Dopo aver parlato di Ignazio Silone su queste pagine, in relazione a Steinbeck, vorrei tornare sullo scrittore di Pescina, scandalosamente scivolato ai margini del canone letterario, ignorato o quasi dai manuali (Contini, Asor Rosa…). In Italia lui stesso tendeva a sentirsi esule. Eppure è stato amato da scrittori del calibro di Faulkner e Heinrich Boll, e la sua opera prima Fontamara, tradotta in tutte le lingue, scambiato in Croazia per una novella del folklore locale, preso a modello dallo scrittore indiano Raja Rao per il suo romanzo epico-storico Kanthapura, viene ovunque considerato una grandiosa epopea dei “cafoni” del Sud del mondo. In esso la rappresentazione dei contadini, svolta in termini mitico-realistici, da antica ballata popolare, non sfocia mai in un populismo edificante. Dopo ha pubblicato altri romanzi, a volte ripetitivi, altre volte troppo didascalici, ma sempre animati da tensione morale e intelligenza critica.

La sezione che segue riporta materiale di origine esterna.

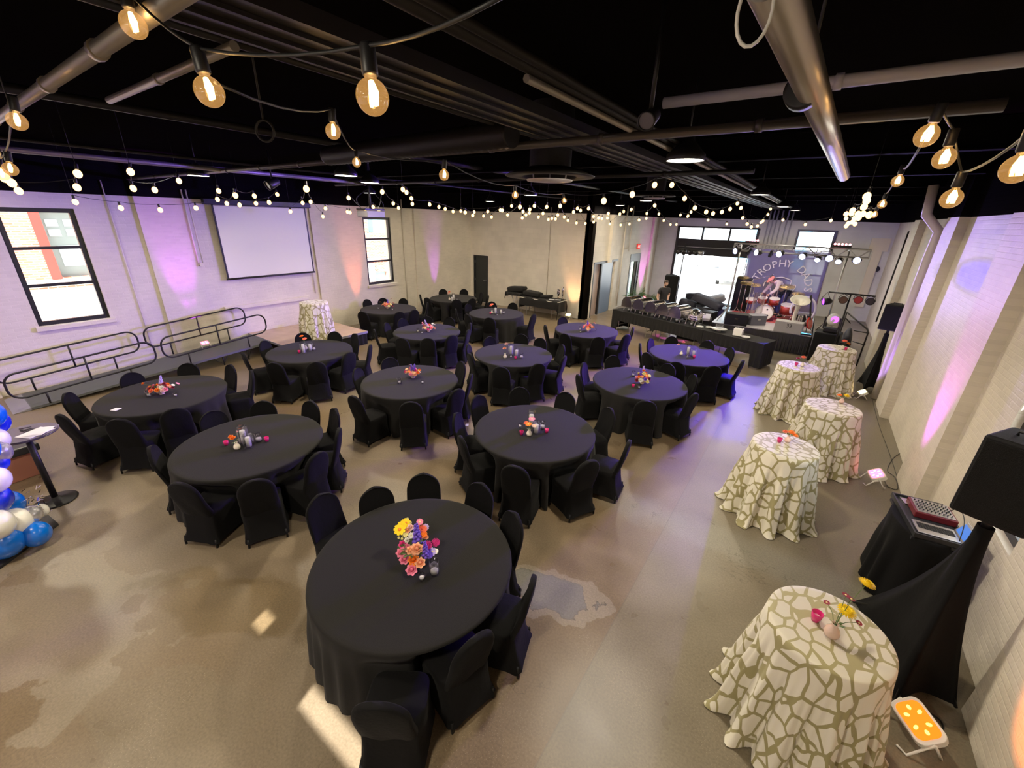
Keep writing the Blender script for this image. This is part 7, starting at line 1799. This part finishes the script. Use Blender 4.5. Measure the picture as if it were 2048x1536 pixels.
def person(lab, loc, rz, pose, tops, bottoms, hat=None, s=1.0):
    t = thing('person', lab, 'person', loc, rz)
    t.scale = (s, s, s)
    J = pose
    # continuous body (skin) under the clothes
    names = ['pelvis','chest','neck','headb','shl','ell','wrl','shr','elr','wrr','hipl','knl','anl','tol','hipr','knr','anr','tor','waist']
    jt = [J[n] for n in names]
    ed = [(0,18),(18,1),(1,2),(2,3),(1,4),(4,5),(5,6),(1,7),(7,8),(8,9),(0,10),(10,11),(11,12),(12,13),(0,14),(14,15),(15,16),(16,17)]
    ra = [(0.13,0.10),(0.125,0.085),0.055,0.05,0.058,0.042,0.028,0.058,0.042,0.028,0.085,0.06,0.042,0.035,0.085,0.06,0.042,0.035,(0.125,0.095)]
    b = body('body', jt, ed, ra, M['skin'], t)
    bm = head_mesh(); hq = Matrix.Translation(Vector(J['head'])) @ Euler(J['hrot']).to_matrix().to_4x4(); bmesh.ops.transform(bm, matrix=hq, verts=bm.verts); obj('head', bm, M['skin'], t, smooth=True)
    bm = B()
    for ex in (-0.03, 0.03): ball(bm, hq @ Vector((ex, 0.082, 0.01)), 0.009, 8, 6)
    obj('eyes', bm, M['black_metal'], t)
    bm = B(); ball(bm, (0,0,0), (1,1,1), 20, 14)
    for v in bm.verts:
        c = v.co; v.co = Vector((c.x*0.086, c.y*0.104-0.012, c.z*0.112+0.022))
        if v.co.y > 0.045 and v.co.z < 0.065: v.co.y = 0.045; v.co.z = max(v.co.z, 0.05)
        if v.co.z < -0.04: v.co.z = -0.04
    bmesh.ops.transform(bm, matrix=hq, verts=bm.verts); obj('hair', bm, M['hair'], t, smooth=True)
    if 'beard' in J:
        bm = B(); ball(bm, hq @ Vector((0,0.045,-0.075)), (0.055,0.05,0.045), 14, 8); obj('beard', bm, M['hair'], t, smooth=True)
    if hat:
        bm = B(); ball(bm, (0,0,0.055), (0.095,0.112,0.075), 18, 10); lathe(bm, [(0.0001,0.05),(0.085,0.048),(0.085,0.058),(0.0001,0.062)], 20, c=(0,0.10,0)); bmesh.ops.transform(bm, matrix=hq, verts=bm.verts); obj('cap', bm, hat, t, smooth=True)
    # clothes: same skeleton, slightly fatter
    jt2 = [J[n] for n in ['waist','chest','shl','shr','pelvis','neck']]
    def part_(a, b_, f): return Vector(a).lerp(Vector(b_), f)
    sl = J.get('sleeve', 0.6)
    jt2 += [part_(J['shl'], J['ell'], sl if sl <= 1 else 1), part_(J['shr'], J['elr'], sl if sl <= 1 else 1)]
    ed2 = [(0,1),(1,2),(1,3),(0,4),(1,5),(2,6),(3,7)]; ra2 = [(0.15,0.118),(0.172,0.125),0.078,0.078,(0.155,0.125),0.068,0.066,0.066]
    if sl > 1:
        jt2 += [J['wrl'], J['wrr']]; ed2 += [(6,8),(7,9)]; ra2 += [0.042, 0.042]
    body('shirt', jt2, ed2, ra2, tops, t)
    jt3 = [J[n] for n in ['pelvis','hipl','knl','anl','hipr','knr','anr']]
    body('trousers', jt3, [(0,1),(1,2),(2,3),(0,4),(4,5),(5,6)], [(0.152,0.12),0.10,0.078,0.062,0.10,0.078,0.062], bottoms, t)
    for a_, b_ in (('anl','tol'),('anr','tor')):
        bm = B(); A, Bq = Vector(J[a_]), Vector(J[b_]); A.z = 0.045; Bq.z = 0.035; dq = (Bq-A)
        tube(bm, [A-dq*0.35, A, Bq, Bq+dq*0.15], [0.04,0.048,0.042,0.028], 12); o = obj('shoe', bm, M['black_metal'], t)
    bm = B(); hand(bm, J['wrl'], J['hdl'], J['hul'], 1.0, 1); hand(bm, J['wrr'], J['hdr'], J['hur'], 1.0, -1); obj('hands', bm, M['skin'], t)
    return t
stand = dict(pelvis=(0,0,0.95), waist=(0,0.005,1.08), chest=(0,0,1.33), neck=(0,0,1.50), headb=(0,0.01,1.58), head=(0,0.03,1.645), hrot=(R(-14),0,R(-25)),
 shl=(-0.19,0,1.42), ell=(-0.36,-0.14,1.17), wrl=(-0.20,0.02,0.99), shr=(0.19,0,1.42), elr=(0.25,-0.04,1.14), wrr=(0.24,0.10,0.92),
 hipl=(-0.09,0,0.92), knl=(-0.11,0.02,0.50), anl=(-0.12,0,0.08), tol=(-0.14,0.13,0.04), hipr=(0.09,0,0.92), knr=(0.11,0.02,0.50), anr=(0.12,0,0.08), tor=(0.14,0.13,0.04),
 hdl=(0.7,0.3,-0.5), hul=(-0.6,0.5,0.3), hdr=(0,0.3,-1), hur=(0.9,0.3,0.2), sleeve=0.62, beard=1)
pp = ony(1327, 612, 16.2)
person('bearded man in a black T-shirt with hand on hip behind the chafing dishes', (-4.42, 16.25, 0), R(-125), stand, M['tee'], M['jeans'])
bend = dict(pelvis=(0,-0.10,0.93), waist=(0,0.0,1.03), chest=(0,0.22,1.20), neck=(0,0.37,1.28), headb=(0,0.42,1.31), head=(0,0.47,1.33), hrot=(R(-48),0,0),
 shl=(-0.18,0.28,1.26), ell=(-0.24,0.38,1.00), wrl=(-0.18,0.55,0.84), shr=(0.18,0.28,1.26), elr=(0.24,0.40,1.00), wrr=(0.16,0.58,0.84),
 hipl=(-0.09,-0.10,0.90), knl=(-0.12,-0.02,0.50), anl=(-0.13,-0.08,0.08), tol=(-0.14,0.06,0.04), hipr=(0.09,-0.10,0.90), knr=(0.12,-0.02,0.50), anr=(0.13,-0.08,0.08), tor=(0.14,0.06,0.04),
 hdl=(0.2,0.6,-0.6), hul=(-0.2,0.5,0.5), hdr=(-0.2,0.6,-0.6), hur=(0.2,0.5,0.5), sleeve=1.5)
person('person in a pale shirt and pink cap bending over the drum kit', (DK.x+0.32, DK.y+0.98, SZ), R(125), bend, M['shirt'], M['jeans'], hat=M['cap'])

# ------------------------------------------------------------------ left edge: bistro table, boxes, balloons
t = thing('bistro_table', 'small round black pedestal table at the left edge', 'table', (-7.72, 0.22, 0))
bm = B(); lathe(bm, [(0.215,0.0),(0.22,0.012),(0.20,0.022),(0.06,0.04),(0.04,0.07)], 36); obj('base', bm, M['black_metal'], t)
bm = B(); tube(bm, [(0,0,0.05),(0,0,1.02)], 0.034, 14); obj('pedestal', bm, M['black_metal'], t)
bm = B(); lathe(bm, [(0.26,1.02),(0.29,1.024),(0.305,1.035),(0.305,1.045),(0.29,1.052)], 40); obj('tabletop', bm, mat('glossy_dark_top', (0.05,0.04,0.06), 0.15, coat=0.6), t)
bm = B(); box(bm, -0.11,0.11,-0.14,0.14,0,0.004); box(bm, -0.05,0.12,-0.1,0.15,0.004,0.007, Matrix.Rotation(0.4,4,'Z')); tag(obj('papers', bm, M['paper'], loc=(-7.62, 0.30, 1.054), rz=0.5), 'white papers on the small round table at the left edge', 'papers')
t = thing('sunglasses', 'black object like folded glasses on the small round table', 'glasses', (-7.80, 0.22, 1.054), 0.3)
bm = B(); tube(bm, [(-0.08,0,0.012),(0.08,0,0.012)], 0.008, 8); tube(bm, [(-0.08,0,0.012),(-0.03,0.09,0.01)], 0.006, 6); tube(bm, [(0.08,0,0.012),(0.05,0.09,0.01)], 0.006, 6); obj('frame', bm, M['black_metal'], t)
t = thing('cardboard_box', 'reddish cardboard box at the left edge behind the bistro table', 'box', (-9.05, 0.02, 0), R(8))
bm = B(); box(bm, -0.55, 0.32, -0.3, 0.22, 0, 0.38); obj('box_body', bm, M['cardboard'], t, bevel=0.01)
bm = B(); box(bm, -0.58, 0.36, -0.34, 0.26, 0.382, 0.50); obj('black_lid', bm, M['box_case'], t, bevel=0.02)
t = thing('balloon_stand', 'cluster of blue, white and silver balloons on a black base at the left edge', 'balloons', (-7.15, -0.20, 0))
bm = B(); prism(bm, [(-0.75,-0.42),(0.60,-0.22),(0.12,0.33),(-0.62,0.24)][::1], 0.0, 0.03); obj('base_board', bm, M['rubber_mat'], t)
bm = B(); tube(bm, [(-0.35,-0.05,0.03),(-0.35,-0.05,1.9)], 0.02, 8); obj('pole', bm, M['steel'], t)
def onb(px, py, z): return onz(px, py, z)-Vector(t.location)
bal = [((8,1085),0.22,0.17,'balloon_blue'),((72,1068),0.17,0.135,'balloon_blue'),((30,1045),0.36,0.15,'balloon_white'),((14,1010),0.50,0.15,'balloon_blue'),((62,1030),0.36,0.10,'balloon_silver'),((80,1022),0.30,0.08,'balloon_white'),((-8,1050),0.5,0.15,'balloon_white'),((-12,1000),0.7,0.15,'balloon_deep'),((-30,1090),0.2,0.16,'balloon_deep'),
 ((-14,960),0.95,0.14,'balloon_white'),((-4,925),1.10,0.09,'balloon_deep'),((-6,905),1.20,0.12,'balloon_silver'),((-10,880),1.30,0.12,'balloon_white'),((-12,845),1.45,0.13,'balloon_deep'),((-25,830),1.6,0.14,'balloon_blue'),((-40,900),1.3,0.15,'balloon_blue')]
for (q, z, r_, m_) in bal:
    c = onb(q[0], q[1], z); bm = B(); ball(bm, (0,0,0), (r_, r_, r_*1.12), 28, 18); lathe(bm, [(0.012,-r_*1.16),(0.006,-r_*1.10)], 8); obj('balloon', bm, M[m_], t, loc=c)
bm = B(); rg = random.Random(2); c0 = onb(62, 1010, 0.40)
for k in range(60):
    a = c0+Vector((rg.uniform(-.22,.16), rg.uniform(-.12,.12), rg.uniform(-.12,.16))); d = Vector((rg.uniform(-1,1), rg.uniform(-1,1), rg.uniform(-1,.4))).normalized()*0.05; u, v = frame_of(d)
    vs = [bm.verts.new(a), bm.verts.new(a+u*0.012), bm.verts.new(a+d+u*0.010), bm.verts.new(a+d)]; bm.faces.new(vs)
o = obj('tinsel', bm, M['foil'], t); o['kind'] = 'stuff'
# small white tag on the floor between two tables
bm = B(); cbox(bm, (0,0,0.003), (0.06,0.10,0.004)); o = obj('paper_tag', bm, M['paper'], loc=onz(934, 850, 0.001), rz=0.6); tag(o, 'small white tag lying on the floor between second-row tables', 'tag')
bpy.context.view_layer.update()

E soprattutto il suo Uscita di sicurezza (del ’65, raccolta di saggi e conferenze dagli anni 40 agli anni 60) rappresenta il memoriale politico più importante della seconda metà del 900.

C’è da dire che, almeno recentemente, buona parte di questa silenziosa rimozione si deve alla storia di Silone come “sporca spia fascista”. Ora, è indubbio che negli anni 20 lo scrittore si incontrasse con l’ispettore Bellone, amico d’infanzia, cui offriva alcune rivelazioni sul Partito Comunista in cambio di un trattamento di riguardo verso il fratello arrestato per attività sovversiva. Però, dato che nessuno di noi ha il tempo di andare all’archivio di stato a vagliare attentamente l’intera documentazone (cosa che ovviamente gli storici sono tenuti a fare) mi limito a una considerazione di buon senso. Quando uscì Fontamara, nel 1933, divenne subito un manifesto dell’antifascismo europeo. Possibile che i fascisti non usassero le missive di Silone per delegittimarlo? Inoltre: quando Togliatti divenne ministro di Grazia e Giustizia, dal 1945 al 1946, ebbe accesso agli archivi del’Ovra.

Bene, possibile che neanche lui, che pure ebbe uno scontro feroce con Silone, con insulti e contumelie personali, ritenne di non adoperare quel materiale compromettente! Lo fece per superiore fairplay e senso di umanità (lui, che era stato il numero due del Comintern dopo Stalin)? Oltre al fatto che negli anni Venti Silone avrebbe potuto far arrestare Togliatti il giorno dopo e demolire l’organizzazione clandestina del Pci. A me sembra ragionevole la teoria, che fu di Terracini (la rivelò a Luce d’Eramo), di un triplo gioco voluto dal Pci: dare ai fascisti informazioni di scarso rilievo e nel contempo poterne spiare più da vicino certe logiche.

In seguito Silone dal punto di vista politico ebbe una certa coerenza: non seguì Saragat nella scissione del Psli del ’47 in polemica con il frontismo di Nenni, e abbandonò la politica attiva quando il suo Psu accettò di confluirvi. Continuò solo a a fare “politica” in modo indiretto, attraverso l’Associazione per la libertà di cultura e la rivista “Tempo persente”, fondata con l’amico e sodale Nicola Chiaromonte. Smascherò il carattere totalitario del comunismo ma senza mai arrivare all’anticomunismo aggressivo e un po’ fanatico di un Arthur Koestler (con il quale, in un incontro a Roma nel ’48, non legò affatto…). Nel ‘68 Silone ci apparve colpevolmente moderato, come Camus, anche se L’avventura di un povero cristiano pubblicato nel marzo ’68, il mese della battaglia di Valle Giulia, contiene una utopia anarchico-evangelica contro il potere. Rispetto a Chiaromonte è più vicino a una tradizione di cristianesimo evangelico, un “cristianesimo socialista”, come lo definì Heinrich Boll. E poi Silone non appariva letterariamente abbastanza “fine” o “di avanguardia”, proprio lui che più di ogni altro scrittore si muove al di fuori di qualsiasi galateo letterario.
Su “Tempo presente” (nel 1956) scriverà che «non c’è errore più fatale per un artista che l’identificare gli umiliati e oppressi con un qualsiasi partito».

In una intervista televisiva del 1963 ricorda una antica abitudine abruzzese, quella di tenere aperta la porta e la tavola imbandita nella notte di Natale, per poter dare ospitalità alla Sacra Famiglia in fuga dagli “sbirri di Erode”. Questa immagine di Maria e Giuseppe in fuga con il neonato come immagine dell’innocenza perseguitata (che percorre l’inera sua opera) dovebbe oggi ispirare il nostro comportamento e la nostra politica migratoria.